The iMac remains mercifully simple in its naming. But Mac laptops certainly make up for that. There’s a MacBook Air and a MacBook Pro. But there’s also a laptop called a MacBook, which is super-slim as well. The Apple Watch is simple enough with its various Series models. However, it’s the only Apple product to employ such a simple naming strategy.

Quick: Which MacBook model is this?
Quick: Which MacBook model is this?
Photo: Apple

Then there’s the HomePod and the AirPods. Both use the “Pod” suffix established for the iPod, but they are very different products. There’s AirPower, too, but it’s seemingly lost in the ether, so we won’t worry about it.

Please sort this out, Apple

Apple has always exhibited superb marketing skills.

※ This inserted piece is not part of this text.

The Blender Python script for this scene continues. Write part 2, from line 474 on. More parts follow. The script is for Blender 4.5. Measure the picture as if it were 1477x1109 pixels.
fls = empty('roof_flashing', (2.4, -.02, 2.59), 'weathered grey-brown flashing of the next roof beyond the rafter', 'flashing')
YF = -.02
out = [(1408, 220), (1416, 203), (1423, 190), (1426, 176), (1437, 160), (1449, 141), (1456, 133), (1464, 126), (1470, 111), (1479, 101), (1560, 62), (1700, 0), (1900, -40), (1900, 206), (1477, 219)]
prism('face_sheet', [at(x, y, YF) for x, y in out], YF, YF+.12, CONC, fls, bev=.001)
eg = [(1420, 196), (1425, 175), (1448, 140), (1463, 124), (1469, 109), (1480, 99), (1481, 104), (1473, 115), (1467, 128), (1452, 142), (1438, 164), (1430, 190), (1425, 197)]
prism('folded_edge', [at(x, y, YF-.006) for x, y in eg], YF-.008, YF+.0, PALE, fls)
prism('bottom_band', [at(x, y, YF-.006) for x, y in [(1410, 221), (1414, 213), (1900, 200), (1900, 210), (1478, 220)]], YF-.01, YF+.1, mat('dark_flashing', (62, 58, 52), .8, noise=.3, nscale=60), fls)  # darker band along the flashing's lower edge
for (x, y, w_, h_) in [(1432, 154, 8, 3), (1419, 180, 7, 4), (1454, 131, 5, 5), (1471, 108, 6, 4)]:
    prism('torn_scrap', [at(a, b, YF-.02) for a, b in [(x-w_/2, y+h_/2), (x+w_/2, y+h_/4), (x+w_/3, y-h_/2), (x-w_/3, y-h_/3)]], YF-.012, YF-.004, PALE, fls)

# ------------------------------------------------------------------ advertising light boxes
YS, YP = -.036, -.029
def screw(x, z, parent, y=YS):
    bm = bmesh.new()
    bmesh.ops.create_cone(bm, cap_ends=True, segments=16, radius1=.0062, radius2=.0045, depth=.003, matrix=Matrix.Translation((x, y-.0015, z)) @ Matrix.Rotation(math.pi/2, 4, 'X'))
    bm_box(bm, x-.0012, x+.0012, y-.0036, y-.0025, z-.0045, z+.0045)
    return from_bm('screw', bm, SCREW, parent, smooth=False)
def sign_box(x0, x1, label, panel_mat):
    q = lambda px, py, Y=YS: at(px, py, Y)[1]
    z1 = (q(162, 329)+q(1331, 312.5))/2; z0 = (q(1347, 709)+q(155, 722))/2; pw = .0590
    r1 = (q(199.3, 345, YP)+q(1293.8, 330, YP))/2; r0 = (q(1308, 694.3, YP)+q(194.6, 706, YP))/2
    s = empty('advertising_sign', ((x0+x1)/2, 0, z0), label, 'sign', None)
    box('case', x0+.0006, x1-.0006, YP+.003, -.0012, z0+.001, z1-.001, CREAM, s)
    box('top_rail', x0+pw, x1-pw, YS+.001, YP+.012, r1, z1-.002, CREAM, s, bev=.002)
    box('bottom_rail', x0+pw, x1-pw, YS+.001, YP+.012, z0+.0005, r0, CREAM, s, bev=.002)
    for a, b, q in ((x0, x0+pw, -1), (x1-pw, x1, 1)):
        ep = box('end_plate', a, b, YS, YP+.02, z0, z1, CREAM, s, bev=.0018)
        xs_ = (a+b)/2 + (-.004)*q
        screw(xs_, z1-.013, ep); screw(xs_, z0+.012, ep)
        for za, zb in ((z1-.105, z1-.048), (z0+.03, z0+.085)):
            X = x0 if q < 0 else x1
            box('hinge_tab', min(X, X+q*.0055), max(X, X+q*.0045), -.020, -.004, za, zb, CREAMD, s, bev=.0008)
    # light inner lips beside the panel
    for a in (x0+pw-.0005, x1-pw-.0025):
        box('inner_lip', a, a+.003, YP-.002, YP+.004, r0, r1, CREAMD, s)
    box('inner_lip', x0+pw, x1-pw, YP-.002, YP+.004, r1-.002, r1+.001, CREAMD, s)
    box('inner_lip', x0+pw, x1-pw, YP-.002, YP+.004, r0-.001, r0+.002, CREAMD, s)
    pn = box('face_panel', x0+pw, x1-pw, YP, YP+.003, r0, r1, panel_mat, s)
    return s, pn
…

Cupertino created brand names that became ubiquitous and unleashed marketing strategies that observers still speak of in hushed, reverent terms.

It’s understandable that a global company operating in many fragmented markets would offer more than a handful of products. But Apple’s product naming strategy is beyond broken. It’s a mess of meandering product lines, abandoned naming schemes, and lowercase and capital letters (“iPad mini,” but “iPhone Max”).

This crazy-quilt nomenclature is one thing for tech bloggers who write about this all the time and can grok the intricacies (with only the occasional reference to Apple’s spec sheets). But it’s something else entirely for average customers.

The beauty of Steve Jobs’ four-quadrant grid was that it made clear exactly who each product was for. Today, that’s something that even Apple fans likely struggle with. As much of a fanboy as I am for Apple’s ’90s products, I have no desire to go back to that naming chaos.

Come on, Apple: In a world where all your devices increasingly work well together, can it be so difficult to come up with a naming strategy that doesn’t induce headaches?

It’s time to lose “Air” forever and totally rethink Apple product names. It’s time to err on the side of innovation.